Works in Progress
Book Project
Anarchy or Tyranny?: Stabilisation operations as Statebuilders
This book looks at how the nature and role of the state is perpetuated by the international society through stabilisation operations. With the rise of liberal interventionism, peace operations now intervene within, rather than between, states. Particularly ambitious new operations, called stabilisation operations, deploy within active conflicts with mandates to use force to deter spoilers and rebuild states. In Africa, stabilisation operations work, with varying levels of coordination with the African host state, the United Nations, the African Union, the European Union, and parallel military operations deployed by predominantly western coalitions of the willing. Anarchy to Tyranny draws upon the use of these multi-actors peace operations, which include UN mandated stabilisation operations and at least one other actor, to provide empirical evidence of the continued contestation around the role of the state, emphasising how state authority is understood differently by the African Union, African host states, the UN Security Council and other stabilisation actors.
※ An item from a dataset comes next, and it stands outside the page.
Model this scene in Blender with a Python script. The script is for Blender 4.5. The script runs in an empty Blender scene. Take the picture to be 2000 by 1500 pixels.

This has important implications for the creation of a viable state – particularly if western conceptions of statehood are forced upon African states without consideration of their own unique history of state formation.
GR2P Special Issue
Terror/Counterterror and the Responsibility to Protect
Issue Abstract: The relationship between counterterrorism and R2P is murky. At first glance, R2P and counterterrorism operate at odds with each other. In the past twenty years military-focused counterterrorism efforts have often taken priority over civilian-focused protection efforts. In extreme cases, this emphasis on military responses has allowed atrocity crimes to occur or has even been responsible for R2P crimes themselves.
When the initial failures of military-focused counterterrorism became clear, efforts at combatting asymmetric violence expanded to encompass the broader realms of preventing/countering violent extremism. Counterterror efforts now significantly overlap efforts to prevent or respond to atrocity crimes as indicated by R2P. UN Security Council now often considers efforts to counter terrorism and prevent atrocities concurrently. This overlap opens up opportunities for R2P and CT to both reinforce and undermine each other.
This special issue is devoted to exploring the complex relationship between broad conceptions of counterterrorism and the pillars of R2P. It does this in three ways; first, by providing possible theoretical frameworks for understanding the overlaps between R2P and counterterror; second, by exploring the overlaps between R2P and atrocity crimes by non-state actors, and third by applying the R2P frame to different state and international responses to terrorism.
The Incel Research Project
A new group of socio-political actors has emerged from the depths of the internet. The ‘involuntary celibates’, or Incels, are a group of disaffected men who feel they have been victimised by feminism. These individuals gather and thrive online in the ‘Manosphere’, a groups of misogynist blogs, chatrooms, subreddits, and online platforms that cater to and amplify their feelings of male entitlement and rage. Within this online echo chamber, the Incels have begun to craft a violent ideology which dehumanises women, calls for the overthrow of the existing ‘feminist’ world order, and advocates for the creation of a sexual Marxist system which guarantees sexual access to women’s bodies. This project consists of a series of articles that will look at Who the Incels are, their emerging political ideology, and their role as political actors.